What follows is a set of records, each of which is to be written out exactly.

____

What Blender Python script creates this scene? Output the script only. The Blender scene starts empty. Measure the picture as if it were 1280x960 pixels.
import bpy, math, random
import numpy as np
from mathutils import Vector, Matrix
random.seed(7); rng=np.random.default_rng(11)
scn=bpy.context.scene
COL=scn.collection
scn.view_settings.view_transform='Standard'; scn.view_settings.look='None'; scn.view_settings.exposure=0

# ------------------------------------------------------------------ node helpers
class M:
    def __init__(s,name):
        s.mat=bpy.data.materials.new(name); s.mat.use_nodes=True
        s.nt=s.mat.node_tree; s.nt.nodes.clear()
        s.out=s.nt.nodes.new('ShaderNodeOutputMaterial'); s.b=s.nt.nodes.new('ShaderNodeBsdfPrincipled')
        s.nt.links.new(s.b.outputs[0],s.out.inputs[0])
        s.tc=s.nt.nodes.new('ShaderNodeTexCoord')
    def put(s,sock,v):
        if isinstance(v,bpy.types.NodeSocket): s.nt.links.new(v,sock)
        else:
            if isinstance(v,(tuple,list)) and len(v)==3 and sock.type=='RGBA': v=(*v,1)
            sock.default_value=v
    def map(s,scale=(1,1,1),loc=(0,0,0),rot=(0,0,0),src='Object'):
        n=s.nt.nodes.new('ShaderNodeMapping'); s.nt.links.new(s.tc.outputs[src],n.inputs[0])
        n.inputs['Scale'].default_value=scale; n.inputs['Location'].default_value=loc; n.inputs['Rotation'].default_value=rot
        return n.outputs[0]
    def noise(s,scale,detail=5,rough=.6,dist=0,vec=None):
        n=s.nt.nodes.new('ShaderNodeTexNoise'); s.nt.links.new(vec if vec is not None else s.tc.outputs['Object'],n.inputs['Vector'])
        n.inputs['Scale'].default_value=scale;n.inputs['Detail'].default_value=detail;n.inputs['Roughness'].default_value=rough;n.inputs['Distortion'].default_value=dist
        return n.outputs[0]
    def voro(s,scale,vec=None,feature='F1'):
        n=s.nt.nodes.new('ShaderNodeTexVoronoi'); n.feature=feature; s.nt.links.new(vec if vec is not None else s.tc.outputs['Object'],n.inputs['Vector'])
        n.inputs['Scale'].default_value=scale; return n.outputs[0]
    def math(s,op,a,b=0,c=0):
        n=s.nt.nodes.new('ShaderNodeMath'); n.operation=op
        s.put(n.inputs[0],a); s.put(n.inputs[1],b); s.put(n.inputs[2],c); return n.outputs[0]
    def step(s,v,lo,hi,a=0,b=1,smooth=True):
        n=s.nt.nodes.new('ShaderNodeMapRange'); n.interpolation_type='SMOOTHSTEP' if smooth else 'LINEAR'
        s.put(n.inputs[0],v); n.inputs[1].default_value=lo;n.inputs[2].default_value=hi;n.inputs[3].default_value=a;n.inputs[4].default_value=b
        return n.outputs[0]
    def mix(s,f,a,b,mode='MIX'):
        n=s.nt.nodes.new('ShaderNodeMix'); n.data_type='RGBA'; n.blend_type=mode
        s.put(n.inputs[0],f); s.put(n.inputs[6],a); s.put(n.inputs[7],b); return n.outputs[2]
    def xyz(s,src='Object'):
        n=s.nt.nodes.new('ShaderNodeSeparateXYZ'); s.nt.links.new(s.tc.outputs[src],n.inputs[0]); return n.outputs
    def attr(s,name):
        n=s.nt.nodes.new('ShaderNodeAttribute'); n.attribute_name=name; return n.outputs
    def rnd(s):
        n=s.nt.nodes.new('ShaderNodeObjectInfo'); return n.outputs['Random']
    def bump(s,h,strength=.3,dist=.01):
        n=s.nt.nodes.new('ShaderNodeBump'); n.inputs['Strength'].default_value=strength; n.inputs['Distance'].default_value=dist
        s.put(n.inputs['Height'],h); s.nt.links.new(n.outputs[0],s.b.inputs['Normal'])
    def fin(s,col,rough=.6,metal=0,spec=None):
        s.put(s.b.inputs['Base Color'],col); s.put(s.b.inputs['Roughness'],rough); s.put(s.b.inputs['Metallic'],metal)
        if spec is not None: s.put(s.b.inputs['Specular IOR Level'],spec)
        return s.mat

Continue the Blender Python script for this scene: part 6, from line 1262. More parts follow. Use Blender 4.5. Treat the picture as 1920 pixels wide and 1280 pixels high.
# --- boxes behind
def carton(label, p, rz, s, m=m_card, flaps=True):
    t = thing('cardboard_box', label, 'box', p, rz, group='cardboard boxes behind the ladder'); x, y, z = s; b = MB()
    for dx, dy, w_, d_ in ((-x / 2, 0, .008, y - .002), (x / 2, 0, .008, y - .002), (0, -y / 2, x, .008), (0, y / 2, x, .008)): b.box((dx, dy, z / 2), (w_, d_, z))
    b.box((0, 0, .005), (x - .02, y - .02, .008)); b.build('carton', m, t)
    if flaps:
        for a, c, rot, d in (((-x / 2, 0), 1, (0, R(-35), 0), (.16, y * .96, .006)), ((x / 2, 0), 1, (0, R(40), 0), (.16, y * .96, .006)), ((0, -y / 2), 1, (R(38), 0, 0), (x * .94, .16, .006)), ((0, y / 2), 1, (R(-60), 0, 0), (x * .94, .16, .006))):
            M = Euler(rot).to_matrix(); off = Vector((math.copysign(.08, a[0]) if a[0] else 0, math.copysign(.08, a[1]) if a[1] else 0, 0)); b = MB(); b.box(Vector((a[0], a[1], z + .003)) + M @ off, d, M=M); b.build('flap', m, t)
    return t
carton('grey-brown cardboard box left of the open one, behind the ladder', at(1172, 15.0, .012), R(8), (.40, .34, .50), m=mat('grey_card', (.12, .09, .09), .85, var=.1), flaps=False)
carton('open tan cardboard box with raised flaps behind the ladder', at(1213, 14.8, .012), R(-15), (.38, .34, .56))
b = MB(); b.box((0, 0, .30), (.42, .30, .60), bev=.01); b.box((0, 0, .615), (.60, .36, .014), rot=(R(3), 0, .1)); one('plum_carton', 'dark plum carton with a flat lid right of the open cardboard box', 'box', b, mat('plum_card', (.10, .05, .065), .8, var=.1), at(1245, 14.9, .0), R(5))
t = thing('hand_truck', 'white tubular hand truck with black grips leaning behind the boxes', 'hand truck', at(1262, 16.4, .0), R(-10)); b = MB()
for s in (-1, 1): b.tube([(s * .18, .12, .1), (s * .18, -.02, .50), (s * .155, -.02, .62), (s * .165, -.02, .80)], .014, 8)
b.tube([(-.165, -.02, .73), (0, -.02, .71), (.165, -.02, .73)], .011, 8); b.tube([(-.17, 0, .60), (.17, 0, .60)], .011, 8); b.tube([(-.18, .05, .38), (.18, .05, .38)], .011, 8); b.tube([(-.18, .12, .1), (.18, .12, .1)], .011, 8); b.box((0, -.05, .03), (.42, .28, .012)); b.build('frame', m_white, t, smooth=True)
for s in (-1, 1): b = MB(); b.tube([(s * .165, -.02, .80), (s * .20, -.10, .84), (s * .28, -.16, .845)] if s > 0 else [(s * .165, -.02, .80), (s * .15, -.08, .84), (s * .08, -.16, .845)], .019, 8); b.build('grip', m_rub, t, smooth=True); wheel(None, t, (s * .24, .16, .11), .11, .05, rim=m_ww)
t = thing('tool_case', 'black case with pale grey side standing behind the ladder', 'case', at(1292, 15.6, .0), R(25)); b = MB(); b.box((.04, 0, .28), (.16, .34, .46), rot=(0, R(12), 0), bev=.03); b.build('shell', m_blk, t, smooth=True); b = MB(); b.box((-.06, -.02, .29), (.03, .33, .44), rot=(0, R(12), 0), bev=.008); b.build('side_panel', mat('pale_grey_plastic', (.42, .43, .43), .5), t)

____

__Reply__.
What Blender Python script creates this scene? Output the script only. The Blender scene starts empty. Measure the picture as if it were 1280x960 pixels.
import bpy, math, random
import numpy as np
from mathutils import Vector, Matrix
random.seed(7); rng=np.random.default_rng(11)
scn=bpy.context.scene
COL=scn.collection
scn.view_settings.view_transform='Standard'; scn.view_settings.look='None'; scn.view_settings.exposure=0

# ------------------------------------------------------------------ node helpers
class M:
    def __init__(s,name):
        s.mat=bpy.data.materials.new(name); s.mat.use_nodes=True
        s.nt=s.mat.node_tree; s.nt.nodes.clear()
        s.out=s.nt.nodes.new('ShaderNodeOutputMaterial'); s.b=s.nt.nodes.new('ShaderNodeBsdfPrincipled')
        s.nt.links.new(s.b.outputs[0],s.out.inputs[0])
        s.tc=s.nt.nodes.new('ShaderNodeTexCoord')
    def put(s,sock,v):
        if isinstance(v,bpy.types.NodeSocket): s.nt.links.new(v,sock)
        else:
            if isinstance(v,(tuple,list)) and len(v)==3 and sock.type=='RGBA': v=(*v,1)
            sock.default_value=v
    def map(s,scale=(1,1,1),loc=(0,0,0),rot=(0,0,0),src='Object'):
        n=s.nt.nodes.new('ShaderNodeMapping'); s.nt.links.new(s.tc.outputs[src],n.inputs[0])
        n.inputs['Scale'].default_value=scale; n.inputs['Location'].default_value=loc; n.inputs['Rotation'].default_value=rot
        return n.outputs[0]
    def noise(s,scale,detail=5,rough=.6,dist=0,vec=None):
        n=s.nt.nodes.new('ShaderNodeTexNoise'); s.nt.links.new(vec if vec is not None else s.tc.outputs['Object'],n.inputs['Vector'])
        n.inputs['Scale'].default_value=scale;n.inputs['Detail'].default_value=detail;n.inputs['Roughness'].default_value=rough;n.inputs['Distortion'].default_value=dist
        return n.outputs[0]
    def voro(s,scale,vec=None,feature='F1'):
        n=s.nt.nodes.new('ShaderNodeTexVoronoi'); n.feature=feature; s.nt.links.new(vec if vec is not None else s.tc.outputs['Object'],n.inputs['Vector'])
        n.inputs['Scale'].default_value=scale; return n.outputs[0]
    def math(s,op,a,b=0,c=0):
        n=s.nt.nodes.new('ShaderNodeMath'); n.operation=op
        s.put(n.inputs[0],a); s.put(n.inputs[1],b); s.put(n.inputs[2],c); return n.outputs[0]
    def step(s,v,lo,hi,a=0,b=1,smooth=True):
        n=s.nt.nodes.new('ShaderNodeMapRange'); n.interpolation_type='SMOOTHSTEP' if smooth else 'LINEAR'
        s.put(n.inputs[0],v); n.inputs[1].default_value=lo;n.inputs[2].default_value=hi;n.inputs[3].default_value=a;n.inputs[4].default_value=b
        return n.outputs[0]
    def mix(s,f,a,b,mode='MIX'):
        n=s.nt.nodes.new('ShaderNodeMix'); n.data_type='RGBA'; n.blend_type=mode
        s.put(n.inputs[0],f); s.put(n.inputs[6],a); s.put(n.inputs[7],b); return n.outputs[2]
    def xyz(s,src='Object'):
        n=s.nt.nodes.new('ShaderNodeSeparateXYZ'); s.nt.links.new(s.tc.outputs[src],n.inputs[0]); return n.outputs
    def attr(s,name):
        n=s.nt.nodes.new('ShaderNodeAttribute'); n.attribute_name=name; return n.outputs
    def rnd(s):
        n=s.nt.nodes.new('ShaderNodeObjectInfo'); return n.outputs['Random']
    def bump(s,h,strength=.3,dist=.01):
        n=s.nt.nodes.new('ShaderNodeBump'); n.inputs['Strength'].default_value=strength; n.inputs['Distance'].default_value=dist
        s.put(n.inputs['Height'],h); s.nt.links.new(n.outputs[0],s.b.inputs['Normal'])
    def fin(s,col,rough=.6,metal=0,spec=None):
        s.put(s.b.inputs['Base Color'],col); s.put(s.b.inputs['Roughness'],rough); s.put(s.b.inputs['Metallic'],metal)
        if spec is not None: s.put(s.b.inputs['Specular IOR Level'],spec)
        return s.mat

Continue the Blender Python script for this scene: part 6, from line 1262. More parts follow. Use Blender 4.5. Treat the picture as 1920 pixels wide and 1280 pixels high.
# --- boxes behind
def carton(label, p, rz, s, m=m_card, flaps=True):
    t = thing('cardboard_box', label, 'box', p, rz, group='cardboard boxes behind the ladder'); x, y, z = s; b = MB()
    for dx, dy, w_, d_ in ((-x / 2, 0, .008, y - .002), (x / 2, 0, .008, y - .002), (0, -y / 2, x, .008), (0, y / 2, x, .008)): b.box((dx, dy, z / 2), (w_, d_, z))
    b.box((0, 0, .005), (x - .02, y - .02, .008)); b.build('carton', m, t)
    if flaps:
        for a, c, rot, d in (((-x / 2, 0), 1, (0, R(-35), 0), (.16, y * .96, .006)), ((x / 2, 0), 1, (0, R(40), 0), (.16, y * .96, .006)), ((0, -y / 2), 1, (R(38), 0, 0), (x * .94, .16, .006)), ((0, y / 2), 1, (R(-60), 0, 0), (x * .94, .16, .006))):
            M = Euler(rot).to_matrix(); off = Vector((math.copysign(.08, a[0]) if a[0] else 0, math.copysign(.08, a[1]) if a[1] else 0, 0)); b = MB(); b.box(Vector((a[0], a[1], z + .003)) + M @ off, d, M=M); b.build('flap', m, t)
    return t
carton('grey-brown cardboard box left of the open one, behind the ladder', at(1172, 15.0, .012), R(8), (.40, .34, .50), m=mat('grey_card', (.12, .09, .09), .85, var=.1), flaps=False)
carton('open tan cardboard box with raised flaps behind the ladder', at(1213, 14.8, .012), R(-15), (.38, .34, .56))
b = MB(); b.box((0, 0, .30), (.42, .30, .60), bev=.01); b.box((0, 0, .615), (.60, .36, .014), rot=(R(3), 0, .1)); one('plum_carton', 'dark plum carton with a flat lid right of the open cardboard box', 'box', b, mat('plum_card', (.10, .05, .065), .8, var=.1), at(1245, 14.9, .0), R(5))
t = thing('hand_truck', 'white tubular hand truck with black grips leaning behind the boxes', 'hand truck', at(1262, 16.4, .0), R(-10)); b = MB()
for s in (-1, 1): b.tube([(s * .18, .12, .1), (s * .18, -.02, .50), (s * .155, -.02, .62), (s * .165, -.02, .80)], .014, 8)
b.tube([(-.165, -.02, .73), (0, -.02, .71), (.165, -.02, .73)], .011, 8); b.tube([(-.17, 0, .60), (.17, 0, .60)], .011, 8); b.tube([(-.18, .05, .38), (.18, .05, .38)], .011, 8); b.tube([(-.18, .12, .1), (.18, .12, .1)], .011, 8); b.box((0, -.05, .03), (.42, .28, .012)); b.build('frame', m_white, t, smooth=True)
for s in (-1, 1): b = MB(); b.tube([(s * .165, -.02, .80), (s * .20, -.10, .84), (s * .28, -.16, .845)] if s > 0 else [(s * .165, -.02, .80), (s * .15, -.08, .84), (s * .08, -.16, .845)], .019, 8); b.build('grip', m_rub, t, smooth=True); wheel(None, t, (s * .24, .16, .11), .11, .05, rim=m_ww)
t = thing('tool_case', 'black case with pale grey side standing behind the ladder', 'case', at(1292, 15.6, .0), R(25)); b = MB(); b.box((.04, 0, .28), (.16, .34, .46), rot=(0, R(12), 0), bev=.03); b.build('shell', m_blk, t, smooth=True); b = MB(); b.box((-.06, -.02, .29), (.03, .33, .44), rot=(0, R(12), 0), bev=.008); b.build('side_panel', mat('pale_grey_plastic', (.42, .43, .43), .5), t)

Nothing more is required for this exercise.